Reclaiming the Swastika
Radio 4
Those of us who missed its launch last year might be surprised to learn that 13 November is “Learn to Love the Swastika Day”. As this documentary revealed (24 October, 11am), it seems that there is a community of tattoo artists in Copenhagen who vehemently reject the swastika’s associations with all things menacing and want to “reclaim the symbol” as a deeply ancient emblem of well-being and peace.
A “universal sign based on shapes of nature, with limb-like arms denoting eternal love to everyone”, the earliest known swastika is 15,000 years old and was apparently unearthed in the Ukraine, carved on to mammoth bone. But it can also be seen on terracotta figurines from Troy, on a 12th-century collar fashioned for a Slav princess and all over Russia and eastern Europe – as well as, of course, India. “Symbolising pure geometry and set at an angle which suggests continual motion”, there was a tremendous fad for it a century ago. Rudyard Kipling put it on his book covers, the RAF on the side of planes and Coca-Cola on merchandise; the Boy Scouts handed out swastika pins to those “worthy of praise”.
Then came Hitler.
“It is related to a very negative time in history,” one ink-wielder begrudgingly accepted, “but we need to take it back and show the world it is beautiful.”

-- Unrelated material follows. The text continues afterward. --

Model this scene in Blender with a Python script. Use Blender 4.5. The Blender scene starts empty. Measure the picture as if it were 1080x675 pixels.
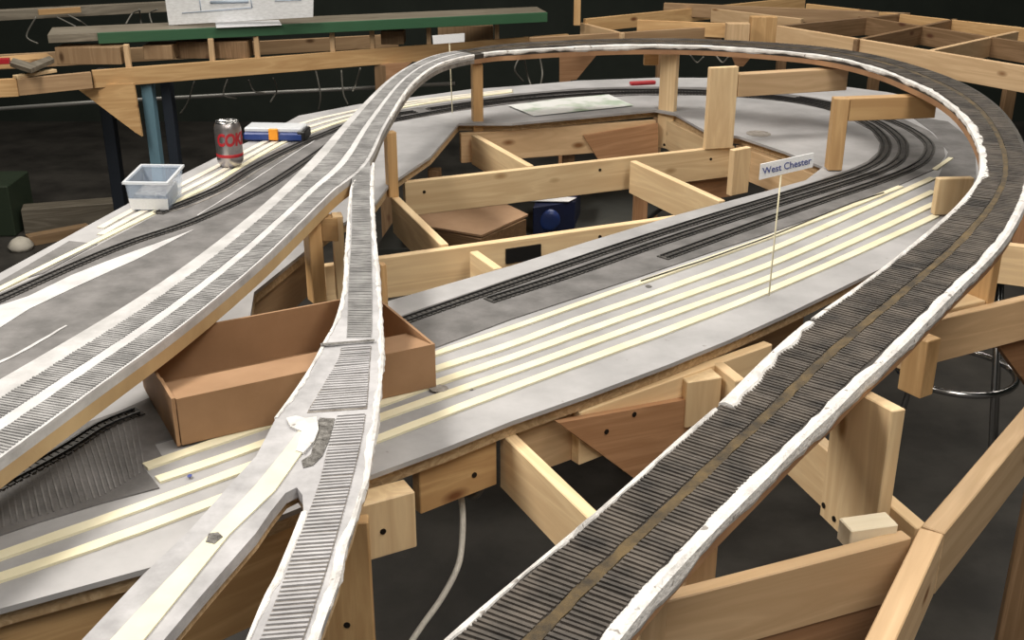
import bpy, bmesh, math, random
from mathutils import Vector, Matrix
random.seed(7)
S = bpy.context.scene
COL = S.collection

# ------------------------------------------------------------------ camera
F = 1180.0; PITCH = math.radians(22.4); CZ = 1.75
SN, CS = math.sin(PITCH), math.cos(PITCH)
cam_d = bpy.data.cameras.new('camera'); cam = bpy.data.objects.new('camera', cam_d); COL.objects.link(cam)
cam_d.sensor_width = 36; cam_d.sensor_fit = 'HORIZONTAL'; cam_d.lens = 36 * F / 1080; cam_d.clip_start = .05
cam.location = (0, 0, CZ); cam.rotation_euler = (math.pi / 2 - PITCH, 0, 0)
S.camera = cam

# ------------------------------------------------------------------ light
S.view_settings.view_transform = 'Standard'; S.view_settings.look = 'None'
S.view_settings.exposure = 0.06; S.view_settings.gamma = 1.0; S.view_settings.use_curve_mapping = False
W = bpy.data.worlds.new('room_air'); S.world = W; W.use_nodes = True
W.node_tree.nodes['Background'].inputs[0].default_value = (1, .93, .84, 1)
W.node_tree.nodes['Background'].inputs[1].default_value = .10
def area(name, loc, size, power, col=(1, .93, .82), rot=(0, 0, 0)):
    l = bpy.data.lights.new(name, 'AREA'); l.shape = 'RECTANGLE'; l.size, l.size_y = size
    l.energy = power; l.color = col
    o = bpy.data.objects.new(name, l); COL.objects.link(o); o.location = loc; o.rotation_euler = rot
    return o
area('ceiling_lamp', (-1.6, 1.6, 3.1), (.5, 2.4), 92)
area('ceiling_lamp', (1.0, 1.0, 3.1), (.5, 2.4), 44)
area('ceiling_lamp', (0.3, 3.9, 3.1), (2.4, .5), 48)
area('ceiling_lamp', (0.2, -0.7, 3.1), (2.4, .4), 34)
area('ceiling_lamp', (-2.2, 5.3, 3.1), (2.0, .5), 30)
area('ceiling_lamp', (2.6, 5.0, 3.1), (2.0, .5), 26)

# ------------------------------------------------------------------ projection helpers (used to survey points on known levels)
ZD = 1.03      # top of the lower deck
ZF = 1.000     # top of the grid frame
def ray(px, py):
    xo, yo = (px - 540) / F, (py - 337.5) / F
    return Vector((xo, CS - yo * SN, -SN - yo * CS))
def P(px, py, z):
    d = ray(px, py); t = (z - CZ) / d.z
    return Vector((d.x * t, d.y * t, z))
def PY(px, py, Y):
    d = ray(px, py); t = Y / d.y
    return Vector((d.x * t, Y, CZ + d.z * t))
def PV(px, py, A, B):
    n = Vector((B.y - A.y, A.x - B.x, 0)); d = ray(px, py)
    t = n.dot(Vector((A.x, A.y, 0))) / n.dot(d)
    return Vector((d.x * t, d.y * t, CZ + d.z * t))
def interp(tab, v):
    if v <= tab[0][0]: return tab[0][1]
    for (a, x), (b, y) in zip(tab, tab[1:]):
        if v <= b: return x + (y - x) * (v - a) / (b - a)
    return tab[-1][1]
def smooth(pts, n=6):
    out = []
    P_ = [Vector(p) for p in pts]
    for i in range(len(P_) - 1):
        p0 = P_[max(i - 1, 0)]; p1 = P_[i]; p2 = P_[i + 1]; p3 = P_[min(i + 2, len(P_) - 1)]
        for k in range(n):
            t = k / n
            out.append(.5 * ((2 * p1) + (p2 - p0) * t + (2 * p0 - 5 * p1 + 4 * p2 - p3) * t * t + (3 * p1 - p0 - 3 * p2 + p3) * t ** 3))
    out.append(P_[-1]); return out
def resample(pts, step):
    out = [pts[0].copy()]; acc = 0; last = pts[0]
    for p in pts[1:]:
        seg = (p - last).length
        while seg > 1e-9 and acc + seg >= step:
            last = last + (p - last) * ((step - acc) / seg); out.append(last.copy()); seg = (p - last).length; acc = 0
        acc += seg; last = p
    return out

# ------------------------------------------------------------------ materials
def mat(name, rough=.7, metal=0.0):
    m = bpy.data.materials.new(name); m.use_nodes = True
    nt = m.node_tree; b = nt.nodes['Principled BSDF']
    b.inputs['Roughness'].default_value = rough; b.inputs['Metallic'].default_value = metal
    return m, nt, b
def ramp(nt, stops):
    r = nt.nodes.new('ShaderNodeValToRGB'); e = r.color_ramp.elements
    while len(e) < len(stops): e.new(.5)
    for q, (p, c) in zip(e, stops): q.position = p; q.color = (*c, 1)
    return r
def coords(nt, scale, kind='Object'):
    tc = nt.nodes.new('ShaderNodeTexCoord'); mp = nt.nodes.new('ShaderNodeMapping')
    mp.inputs['Scale'].default_value = scale
    nt.links.new(tc.outputs[kind], mp.inputs[0]); return mp
def mottled(name, c1, c2, scale=8, rough=.8, bump=.0, detail=6, lo=.35, hi=.65, metal=0, speck=None, stretch=(1, 1, 1)):
    m, nt, b = mat(name, rough, metal)
    mp = coords(nt, stretch)
    n = nt.nodes.new('ShaderNodeTexNoise'); n.inputs['Scale'].default_value = scale; n.inputs['Detail'].default_value = detail
    n.inputs['Roughness'].default_value = .62
    nt.links.new(mp.outputs[0], n.inputs[0])
    r = ramp(nt, [(lo, c1), (hi, c2)]); nt.links.new(n.outputs[0], r.inputs[0]); out = r.outputs[0]
    if speck:
        n2 = nt.nodes.new('ShaderNodeTexNoise'); n2.inputs['Scale'].default_value = speck[1]; n2.inputs['Detail'].default_value = 2
        nt.links.new(mp.outputs[0], n2.inputs[0])
        r2 = ramp(nt, [(speck[2], (0, 0, 0)), (speck[2] + .04, (1, 1, 1))]); nt.links.new(n2.outputs[0], r2.inputs[0])
        mx = nt.nodes.new('ShaderNodeMix'); mx.data_type = 'RGBA'
        nt.links.new(r2.outputs[0], mx.inputs[0]); nt.links.new(out, mx.inputs[6]); mx.inputs[7].default_value = (*speck[0], 1)
        out = mx.outputs[2]
    nt.links.new(out, b.inputs['Base Color'])
    if bump:
        bp = nt.nodes.new('ShaderNodeBump'); bp.inputs['Strength'].default_value = bump; bp.inputs['Distance'].default_value = .004
        n3 = nt.nodes.new('ShaderNodeTexNoise'); n3.inputs['Scale'].default_value = scale * 6; n3.inputs['Detail'].default_value = 4
        nt.links.new(mp.outputs[0], n3.inputs[0]); nt.links.new(n3.outputs[0], bp.inputs['Height']); nt.links.new(bp.outputs[0], b.inputs['Normal'])
    return m
def wood(name, c1, c2, dark, rough=.55, grain=1.0, knots=True):
    """grain runs along local X of every board"""
    m, nt, b = mat(name, rough)
    oi = nt.nodes.new('ShaderNodeObjectInfo')
    tc = nt.nodes.new('ShaderNodeTexCoord')
    add = nt.nodes.new('ShaderNodeVectorMath'); add.operation = 'ADD'
    mul = nt.nodes.new('ShaderNodeVectorMath'); mul.operation = 'SCALE'; mul.inputs['Scale'].default_value = 9.0
    cmb = nt.nodes.new('ShaderNodeCombineXYZ')
    for i in range(3): nt.links.new(oi.outputs['Random'], cmb.inputs[i])
    nt.links.new(cmb.outputs[0], mul.inputs[0]); nt.links.new(tc.outputs['Object'], add.inputs[0]); nt.links.new(mul.outputs[0], add.inputs[1])
    mp = nt.nodes.new('ShaderNodeMapping'); mp.inputs['Scale'].default_value = (.9, 10 * grain, 10 * grain); nt.links.new(add.outputs[0], mp.inputs[0])
    n = nt.nodes.new('ShaderNodeTexNoise'); n.inputs['Scale'].default_value = 2.2; n.inputs['Detail'].default_value = 5; n.inputs['Distortion'].default_value = .8
    nt.links.new(mp.outputs[0], n.inputs[0])
    mm = nt.nodes.new('ShaderNodeMath'); mm.operation = 'MULTIPLY'; mm.inputs[1].default_value = 4.5; nt.links.new(n.outputs[0], mm.inputs[0])
    fr = nt.nodes.new('ShaderNodeMath'); fr.operation = 'PINGPONG'; fr.inputs[1].default_value = .5; nt.links.new(mm.outputs[0], fr.inputs[0])
    r = ramp(nt, [(0.0, c1), (.33, tuple((x + y) / 2 for x, y in zip(c1, c2))), (.5, c2)]); nt.links.new(fr.outputs[0], r.inputs[0])
    out = r.outputs[0]
    if knots:
        mp2 = nt.nodes.new('ShaderNodeMapping'); mp2.inputs['Scale'].default_value = (3.2, 7, 7); nt.links.new(add.outputs[0], mp2.inputs[0])
        v = nt.nodes.new('ShaderNodeTexVoronoi'); v.inputs['Scale'].default_value = 1.6; nt.links.new(mp2.outputs[0], v.inputs['Vector'])
        r2 = ramp(nt, [(.05, (1, 1, 1)), (.14, (0, 0, 0))]); nt.links.new(v.outputs['Distance'], r2.inputs[0])
        mx = nt.nodes.new('ShaderNodeMix'); mx.data_type = 'RGBA'
        nt.links.new(r2.outputs[0], mx.inputs[0]); nt.links.new(out, mx.inputs[6]); mx.inputs[7].default_value = (*dark, 1); out = mx.outputs[2]
    hs = nt.nodes.new('ShaderNodeHueSaturation'); nt.links.new(out, hs.inputs['Color'])
    mr = nt.nodes.new('ShaderNodeMapRange'); mr.inputs['To Min'].default_value = .86; mr.inputs['To Max'].default_value = 1.12
    nt.links.new(oi.outputs['Random'], mr.inputs[0]); nt.links.new(mr.outputs[0], hs.inputs['Value'])
    nt.links.new(hs.outputs[0], b.inputs['Base Color'])
    bp = nt.nodes.new('ShaderNodeBump'); bp.inputs['Strength'].default_value = .12; bp.inputs['Distance'].default_value = .002
    nt.links.new(n.outputs[0], bp.inputs['Height']); nt.links.new(bp.outputs[0], b.inputs['Normal'])
    return m
def plain(name, c, rough=.5, metal=0):
    m, nt, b = mat(name, rough, metal)
    n = nt.nodes.new('ShaderNodeTexNoise'); n.inputs['Scale'].default_value = 30
    r = ramp(nt, [(.3, tuple(x * .88 for x in c)), (.7, tuple(min(1, x * 1.08) for x in c))]); nt.links.new(n.outputs[0], r.inputs[0]); nt.links.new(r.outputs[0], b.inputs['Base Color'])
    return m
M = {}
M['pine'] = wood('pine', (.58, .395, .225), (.69, .49, .295), (.22, .10, .035))
M['pale_pine'] = wood('pale_pine', (.70, .505, .295), (.82, .63, .385), (.32, .17, .06))
M['orange_pine'] = wood('orange_pine', (.53, .32, .145), (.66, .43, .21), (.2, .08, .03))
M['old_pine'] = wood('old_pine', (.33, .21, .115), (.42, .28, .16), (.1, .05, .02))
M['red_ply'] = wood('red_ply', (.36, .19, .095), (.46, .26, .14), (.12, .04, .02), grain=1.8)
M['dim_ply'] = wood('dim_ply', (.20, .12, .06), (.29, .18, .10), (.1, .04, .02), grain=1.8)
M['ply_edge'] = wood('ply_edge', (.46, .31, .17), (.66, .49, .30), (.2, .1, .05), grain=3, knots=False)
M['white_wood'] = wood('white_wood', (.80, .70, .52), (.88, .79, .62), (.5, .4, .25), knots=False)
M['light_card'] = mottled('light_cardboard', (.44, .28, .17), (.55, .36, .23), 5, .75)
M['grey_board'] = mottled('grey_shelf_board', (.055, .058, .055), (.085, .09, .085), 5, .7)
M['tan_ply'] = mottled('tan_ply_edge', (.42, .29, .15), (.54, .39, .21), 7, .6, .1)
M['reddish_ply'] = mottled('reddish_ply_edge', (.30, .16, .085), (.42, .24, .13), 9, .6, .1)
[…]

Do we? And can’t you just see David Beckham falling for all of this? A chain of swastikas up his neck, next to some Sanskrit about Victoria’s unmentionables? “We are spreading love,” he claimed (the tattoo artist, not Beckham), “and you can’t take away such a powerful symbol.” I rather think we can. Are our design cupboards so pitifully bare?
The swastika is the incarnation of the full-blown insanity of the Third Reich, which had entire demented departments devoted to trying to prove everything from the movement’s links to primordial superhuman motifs and sects to the existence of Atlantis. The swastika is done! Absolutely anybody wanting to involve themselves in trying to rehabilitate it is, at best, a foolish fellow traveller or, at worst, a stupid and wicked person. Not even a time-of-day-level conversation is required, let alone a nose-stroking Radio 4 doc.